Reproduce the listing verbatim.

Data provided:
╭──

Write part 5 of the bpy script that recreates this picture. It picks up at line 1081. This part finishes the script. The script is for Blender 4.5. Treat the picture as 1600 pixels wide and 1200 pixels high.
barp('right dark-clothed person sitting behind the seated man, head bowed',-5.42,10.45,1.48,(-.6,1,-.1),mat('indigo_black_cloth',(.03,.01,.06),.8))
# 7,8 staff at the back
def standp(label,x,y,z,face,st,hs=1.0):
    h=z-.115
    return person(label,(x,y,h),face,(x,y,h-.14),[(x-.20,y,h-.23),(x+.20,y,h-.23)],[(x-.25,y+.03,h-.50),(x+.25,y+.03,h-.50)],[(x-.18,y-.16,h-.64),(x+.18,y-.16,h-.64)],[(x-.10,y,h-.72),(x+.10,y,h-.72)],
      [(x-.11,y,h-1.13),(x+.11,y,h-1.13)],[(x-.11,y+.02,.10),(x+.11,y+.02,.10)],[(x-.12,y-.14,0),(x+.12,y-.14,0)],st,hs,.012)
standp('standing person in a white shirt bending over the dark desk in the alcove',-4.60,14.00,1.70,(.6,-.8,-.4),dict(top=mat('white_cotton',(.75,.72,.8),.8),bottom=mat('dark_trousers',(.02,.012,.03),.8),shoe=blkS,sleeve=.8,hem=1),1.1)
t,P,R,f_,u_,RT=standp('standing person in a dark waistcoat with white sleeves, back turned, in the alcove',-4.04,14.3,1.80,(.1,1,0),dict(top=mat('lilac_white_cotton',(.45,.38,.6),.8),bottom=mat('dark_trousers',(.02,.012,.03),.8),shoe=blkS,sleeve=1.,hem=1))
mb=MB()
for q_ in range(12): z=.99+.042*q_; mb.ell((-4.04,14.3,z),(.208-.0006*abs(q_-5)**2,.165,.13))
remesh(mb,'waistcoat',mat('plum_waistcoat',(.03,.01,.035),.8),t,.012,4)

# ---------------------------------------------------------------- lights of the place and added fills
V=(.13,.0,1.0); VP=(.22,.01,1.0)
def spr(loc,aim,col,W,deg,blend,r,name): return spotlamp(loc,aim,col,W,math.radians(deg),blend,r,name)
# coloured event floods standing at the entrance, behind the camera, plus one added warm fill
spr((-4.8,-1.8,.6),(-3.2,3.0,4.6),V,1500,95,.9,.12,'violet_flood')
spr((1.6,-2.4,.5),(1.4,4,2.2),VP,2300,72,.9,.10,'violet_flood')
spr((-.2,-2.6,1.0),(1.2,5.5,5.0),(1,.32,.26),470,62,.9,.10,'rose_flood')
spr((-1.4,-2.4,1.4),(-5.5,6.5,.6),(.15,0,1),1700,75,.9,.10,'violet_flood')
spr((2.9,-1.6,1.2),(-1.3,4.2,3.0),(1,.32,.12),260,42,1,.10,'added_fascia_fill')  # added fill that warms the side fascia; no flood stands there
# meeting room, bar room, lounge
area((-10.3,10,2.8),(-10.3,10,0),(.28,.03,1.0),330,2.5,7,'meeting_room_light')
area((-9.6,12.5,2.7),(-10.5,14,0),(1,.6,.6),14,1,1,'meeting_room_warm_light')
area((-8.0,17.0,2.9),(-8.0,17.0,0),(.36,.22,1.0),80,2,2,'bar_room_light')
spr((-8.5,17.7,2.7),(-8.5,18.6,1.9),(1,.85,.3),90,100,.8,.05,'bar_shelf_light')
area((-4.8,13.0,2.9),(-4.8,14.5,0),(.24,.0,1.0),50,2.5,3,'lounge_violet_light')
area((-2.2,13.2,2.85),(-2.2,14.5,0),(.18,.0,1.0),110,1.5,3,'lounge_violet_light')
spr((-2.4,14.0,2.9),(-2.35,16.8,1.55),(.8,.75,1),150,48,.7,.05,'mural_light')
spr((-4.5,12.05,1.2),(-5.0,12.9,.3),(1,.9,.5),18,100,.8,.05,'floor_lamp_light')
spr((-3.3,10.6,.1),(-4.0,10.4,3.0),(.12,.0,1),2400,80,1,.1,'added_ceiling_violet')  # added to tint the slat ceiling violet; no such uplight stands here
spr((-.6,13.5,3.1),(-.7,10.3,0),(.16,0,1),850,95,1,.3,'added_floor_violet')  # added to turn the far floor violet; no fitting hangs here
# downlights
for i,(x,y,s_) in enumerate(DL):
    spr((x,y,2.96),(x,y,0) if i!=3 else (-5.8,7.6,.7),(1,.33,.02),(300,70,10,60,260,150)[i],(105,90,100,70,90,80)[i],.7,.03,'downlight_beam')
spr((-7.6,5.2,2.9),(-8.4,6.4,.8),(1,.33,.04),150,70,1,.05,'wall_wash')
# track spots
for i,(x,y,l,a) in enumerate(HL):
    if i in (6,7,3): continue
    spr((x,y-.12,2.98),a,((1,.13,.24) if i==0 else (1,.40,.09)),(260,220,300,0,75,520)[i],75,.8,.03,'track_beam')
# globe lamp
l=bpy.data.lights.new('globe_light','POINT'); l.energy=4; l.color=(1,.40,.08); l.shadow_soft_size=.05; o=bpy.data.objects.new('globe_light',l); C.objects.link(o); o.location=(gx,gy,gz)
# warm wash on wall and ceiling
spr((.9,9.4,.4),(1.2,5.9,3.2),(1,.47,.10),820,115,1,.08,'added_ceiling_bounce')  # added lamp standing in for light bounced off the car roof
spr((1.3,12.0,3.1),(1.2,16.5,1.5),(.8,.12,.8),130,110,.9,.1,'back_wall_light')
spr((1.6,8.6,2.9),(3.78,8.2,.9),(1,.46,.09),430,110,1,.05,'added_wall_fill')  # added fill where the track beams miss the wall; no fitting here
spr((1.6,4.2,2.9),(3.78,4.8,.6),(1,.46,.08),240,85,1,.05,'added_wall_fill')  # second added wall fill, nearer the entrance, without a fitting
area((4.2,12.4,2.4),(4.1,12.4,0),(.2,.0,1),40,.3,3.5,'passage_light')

╰──

Task output:
Write part 5 of the bpy script that recreates this picture. It picks up at line 1081. This part finishes the script. The script is for Blender 4.5. Treat the picture as 1600 pixels wide and 1200 pixels high.
barp('right dark-clothed person sitting behind the seated man, head bowed',-5.42,10.45,1.48,(-.6,1,-.1),mat('indigo_black_cloth',(.03,.01,.06),.8))
# 7,8 staff at the back
def standp(label,x,y,z,face,st,hs=1.0):
    h=z-.115
    return person(label,(x,y,h),face,(x,y,h-.14),[(x-.20,y,h-.23),(x+.20,y,h-.23)],[(x-.25,y+.03,h-.50),(x+.25,y+.03,h-.50)],[(x-.18,y-.16,h-.64),(x+.18,y-.16,h-.64)],[(x-.10,y,h-.72),(x+.10,y,h-.72)],
      [(x-.11,y,h-1.13),(x+.11,y,h-1.13)],[(x-.11,y+.02,.10),(x+.11,y+.02,.10)],[(x-.12,y-.14,0),(x+.12,y-.14,0)],st,hs,.012)
standp('standing person in a white shirt bending over the dark desk in the alcove',-4.60,14.00,1.70,(.6,-.8,-.4),dict(top=mat('white_cotton',(.75,.72,.8),.8),bottom=mat('dark_trousers',(.02,.012,.03),.8),shoe=blkS,sleeve=.8,hem=1),1.1)
t,P,R,f_,u_,RT=standp('standing person in a dark waistcoat with white sleeves, back turned, in the alcove',-4.04,14.3,1.80,(.1,1,0),dict(top=mat('lilac_white_cotton',(.45,.38,.6),.8),bottom=mat('dark_trousers',(.02,.012,.03),.8),shoe=blkS,sleeve=1.,hem=1))
mb=MB()
for q_ in range(12): z=.99+.042*q_; mb.ell((-4.04,14.3,z),(.208-.0006*abs(q_-5)**2,.165,.13))
remesh(mb,'waistcoat',mat('plum_waistcoat',(.03,.01,.035),.8),t,.012,4)

# ---------------------------------------------------------------- lights of the place and added fills
V=(.13,.0,1.0); VP=(.22,.01,1.0)
def spr(loc,aim,col,W,deg,blend,r,name): return spotlamp(loc,aim,col,W,math.radians(deg),blend,r,name)
# coloured event floods standing at the entrance, behind the camera, plus one added warm fill
spr((-4.8,-1.8,.6),(-3.2,3.0,4.6),V,1500,95,.9,.12,'violet_flood')
spr((1.6,-2.4,.5),(1.4,4,2.2),VP,2300,72,.9,.10,'violet_flood')
spr((-.2,-2.6,1.0),(1.2,5.5,5.0),(1,.32,.26),470,62,.9,.10,'rose_flood')
spr((-1.4,-2.4,1.4),(-5.5,6.5,.6),(.15,0,1),1700,75,.9,.10,'violet_flood')
spr((2.9,-1.6,1.2),(-1.3,4.2,3.0),(1,.32,.12),260,42,1,.10,'added_fascia_fill')  # added fill that warms the side fascia; no flood stands there
# meeting room, bar room, lounge
area((-10.3,10,2.8),(-10.3,10,0),(.28,.03,1.0),330,2.5,7,'meeting_room_light')
area((-9.6,12.5,2.7),(-10.5,14,0),(1,.6,.6),14,1,1,'meeting_room_warm_light')
area((-8.0,17.0,2.9),(-8.0,17.0,0),(.36,.22,1.0),80,2,2,'bar_room_light')
spr((-8.5,17.7,2.7),(-8.5,18.6,1.9),(1,.85,.3),90,100,.8,.05,'bar_shelf_light')
area((-4.8,13.0,2.9),(-4.8,14.5,0),(.24,.0,1.0),50,2.5,3,'lounge_violet_light')
area((-2.2,13.2,2.85),(-2.2,14.5,0),(.18,.0,1.0),110,1.5,3,'lounge_violet_light')
spr((-2.4,14.0,2.9),(-2.35,16.8,1.55),(.8,.75,1),150,48,.7,.05,'mural_light')
spr((-4.5,12.05,1.2),(-5.0,12.9,.3),(1,.9,.5),18,100,.8,.05,'floor_lamp_light')
spr((-3.3,10.6,.1),(-4.0,10.4,3.0),(.12,.0,1),2400,80,1,.1,'added_ceiling_violet')  # added to tint the slat ceiling violet; no such uplight stands here
spr((-.6,13.5,3.1),(-.7,10.3,0),(.16,0,1),850,95,1,.3,'added_floor_violet')  # added to turn the far floor violet; no fitting hangs here
# downlights
for i,(x,y,s_) in enumerate(DL):
    spr((x,y,2.96),(x,y,0) if i!=3 else (-5.8,7.6,.7),(1,.33,.02),(300,70,10,60,260,150)[i],(105,90,100,70,90,80)[i],.7,.03,'downlight_beam')
spr((-7.6,5.2,2.9),(-8.4,6.4,.8),(1,.33,.04),150,70,1,.05,'wall_wash')
# track spots
for i,(x,y,l,a) in enumerate(HL):
    if i in (6,7,3): continue
    spr((x,y-.12,2.98),a,((1,.13,.24) if i==0 else (1,.40,.09)),(260,220,300,0,75,520)[i],75,.8,.03,'track_beam')
# globe lamp
l=bpy.data.lights.new('globe_light','POINT'); l.energy=4; l.color=(1,.40,.08); l.shadow_soft_size=.05; o=bpy.data.objects.new('globe_light',l); C.objects.link(o); o.location=(gx,gy,gz)
# warm wash on wall and ceiling
spr((.9,9.4,.4),(1.2,5.9,3.2),(1,.47,.10),820,115,1,.08,'added_ceiling_bounce')  # added lamp standing in for light bounced off the car roof
spr((1.3,12.0,3.1),(1.2,16.5,1.5),(.8,.12,.8),130,110,.9,.1,'back_wall_light')
spr((1.6,8.6,2.9),(3.78,8.2,.9),(1,.46,.09),430,110,1,.05,'added_wall_fill')  # added fill where the track beams miss the wall; no fitting here
spr((1.6,4.2,2.9),(3.78,4.8,.6),(1,.46,.08),240,85,1,.05,'added_wall_fill')  # second added wall fill, nearer the entrance, without a fitting
area((4.2,12.4,2.4),(4.1,12.4,0),(.2,.0,1),40,.3,3.5,'passage_light')